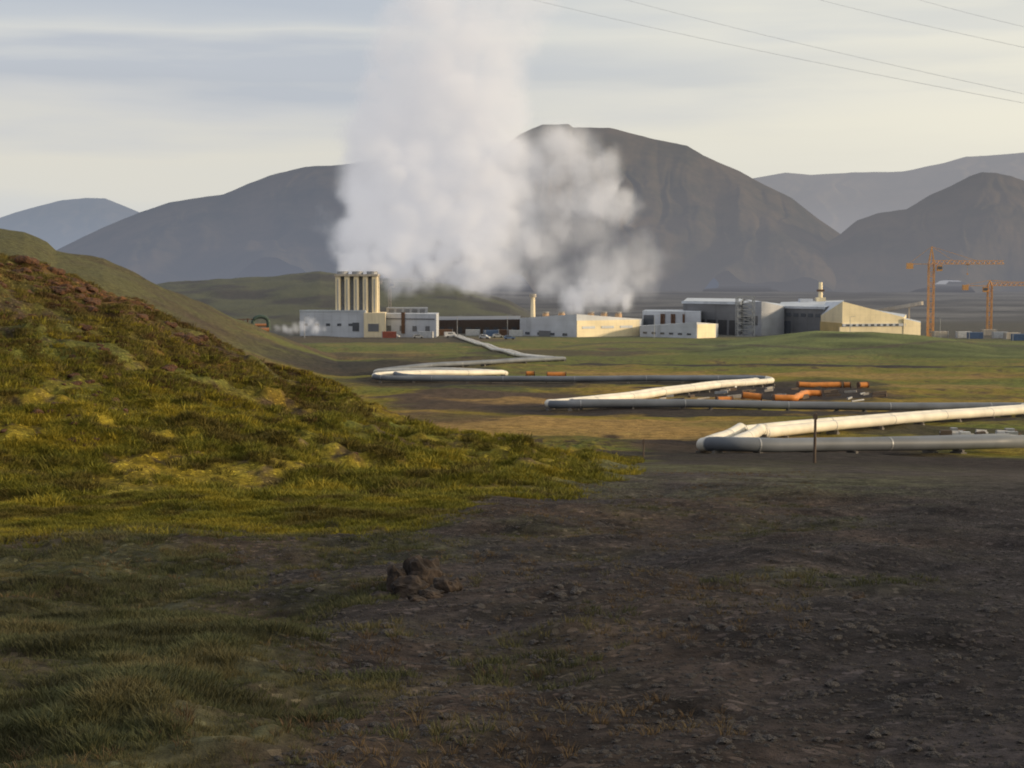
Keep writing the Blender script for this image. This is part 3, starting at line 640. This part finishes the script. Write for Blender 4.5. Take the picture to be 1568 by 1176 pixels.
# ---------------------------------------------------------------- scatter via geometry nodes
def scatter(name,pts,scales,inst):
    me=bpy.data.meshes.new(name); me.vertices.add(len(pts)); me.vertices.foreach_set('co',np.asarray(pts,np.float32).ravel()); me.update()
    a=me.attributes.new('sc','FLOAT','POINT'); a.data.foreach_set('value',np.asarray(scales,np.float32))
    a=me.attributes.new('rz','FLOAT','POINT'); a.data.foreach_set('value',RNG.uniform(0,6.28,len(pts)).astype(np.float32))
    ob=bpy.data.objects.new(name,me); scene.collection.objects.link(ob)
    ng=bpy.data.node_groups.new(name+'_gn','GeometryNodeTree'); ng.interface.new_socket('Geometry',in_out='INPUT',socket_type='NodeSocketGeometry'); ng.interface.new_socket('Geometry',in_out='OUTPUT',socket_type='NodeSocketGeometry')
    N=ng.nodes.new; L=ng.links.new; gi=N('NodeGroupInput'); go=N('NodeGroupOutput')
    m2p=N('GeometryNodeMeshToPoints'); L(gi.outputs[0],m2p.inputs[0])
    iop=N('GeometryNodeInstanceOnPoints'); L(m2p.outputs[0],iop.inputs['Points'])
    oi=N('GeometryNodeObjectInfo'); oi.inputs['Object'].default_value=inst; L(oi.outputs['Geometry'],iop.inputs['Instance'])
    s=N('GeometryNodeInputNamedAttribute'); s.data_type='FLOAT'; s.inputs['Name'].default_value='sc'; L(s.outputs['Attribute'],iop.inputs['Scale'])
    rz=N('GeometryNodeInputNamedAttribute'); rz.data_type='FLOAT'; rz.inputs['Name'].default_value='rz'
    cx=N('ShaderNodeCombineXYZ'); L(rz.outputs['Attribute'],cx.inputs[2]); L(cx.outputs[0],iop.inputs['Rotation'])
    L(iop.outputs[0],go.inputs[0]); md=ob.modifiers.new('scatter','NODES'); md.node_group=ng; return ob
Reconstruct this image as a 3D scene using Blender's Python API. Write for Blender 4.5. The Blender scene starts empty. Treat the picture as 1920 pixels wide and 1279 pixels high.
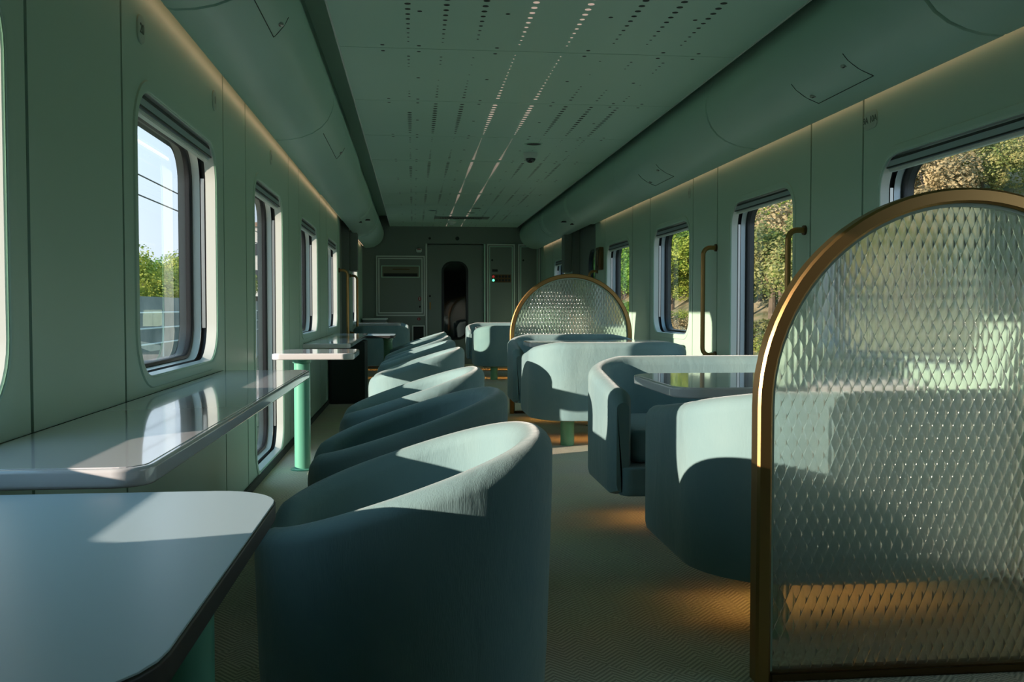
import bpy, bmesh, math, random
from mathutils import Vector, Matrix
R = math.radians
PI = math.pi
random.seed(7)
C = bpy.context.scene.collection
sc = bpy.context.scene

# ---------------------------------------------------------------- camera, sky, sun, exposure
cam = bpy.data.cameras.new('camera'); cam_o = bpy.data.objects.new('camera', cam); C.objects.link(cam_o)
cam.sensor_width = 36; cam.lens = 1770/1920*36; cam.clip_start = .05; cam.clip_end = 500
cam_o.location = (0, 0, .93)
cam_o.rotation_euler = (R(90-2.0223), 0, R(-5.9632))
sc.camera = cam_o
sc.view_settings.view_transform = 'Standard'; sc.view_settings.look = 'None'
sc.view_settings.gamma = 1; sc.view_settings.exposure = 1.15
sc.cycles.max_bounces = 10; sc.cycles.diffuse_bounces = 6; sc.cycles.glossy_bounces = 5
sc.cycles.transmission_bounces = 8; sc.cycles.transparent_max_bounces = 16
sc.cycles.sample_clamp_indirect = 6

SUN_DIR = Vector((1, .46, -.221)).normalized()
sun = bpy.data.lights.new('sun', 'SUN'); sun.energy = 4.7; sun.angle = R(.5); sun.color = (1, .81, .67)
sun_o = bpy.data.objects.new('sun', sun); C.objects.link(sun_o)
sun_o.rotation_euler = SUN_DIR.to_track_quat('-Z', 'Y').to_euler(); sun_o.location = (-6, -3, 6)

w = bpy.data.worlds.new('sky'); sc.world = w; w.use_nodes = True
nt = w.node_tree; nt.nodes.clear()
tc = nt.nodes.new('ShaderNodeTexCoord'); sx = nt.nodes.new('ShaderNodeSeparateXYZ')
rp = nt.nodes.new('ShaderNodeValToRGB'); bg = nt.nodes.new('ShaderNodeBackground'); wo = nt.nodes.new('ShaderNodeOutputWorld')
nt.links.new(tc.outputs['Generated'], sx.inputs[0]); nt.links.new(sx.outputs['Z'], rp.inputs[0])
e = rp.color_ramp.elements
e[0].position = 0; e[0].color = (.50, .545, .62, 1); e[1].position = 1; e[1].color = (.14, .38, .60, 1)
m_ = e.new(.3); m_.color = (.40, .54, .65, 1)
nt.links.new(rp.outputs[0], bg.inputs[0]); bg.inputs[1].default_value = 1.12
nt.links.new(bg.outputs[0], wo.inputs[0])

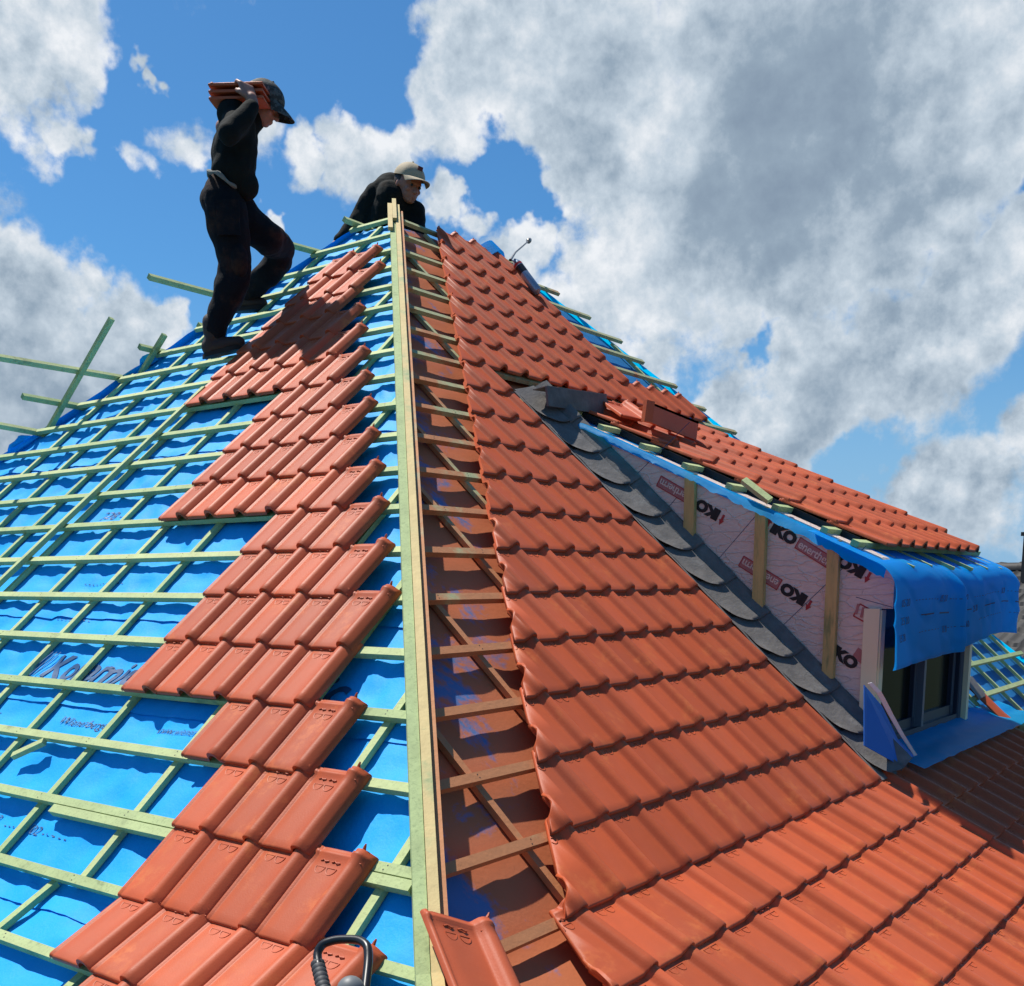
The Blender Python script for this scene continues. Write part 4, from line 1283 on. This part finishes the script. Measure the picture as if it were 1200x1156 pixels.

++++++++++++++++++++

Select every line in the records above that contains the word "from".

from mathutils import Vector, Matrix
The Blender Python script for this scene continues. Write part 4, from line 1283 on. This part finishes the script. Measure the picture as if it were 1200x1156 pixels.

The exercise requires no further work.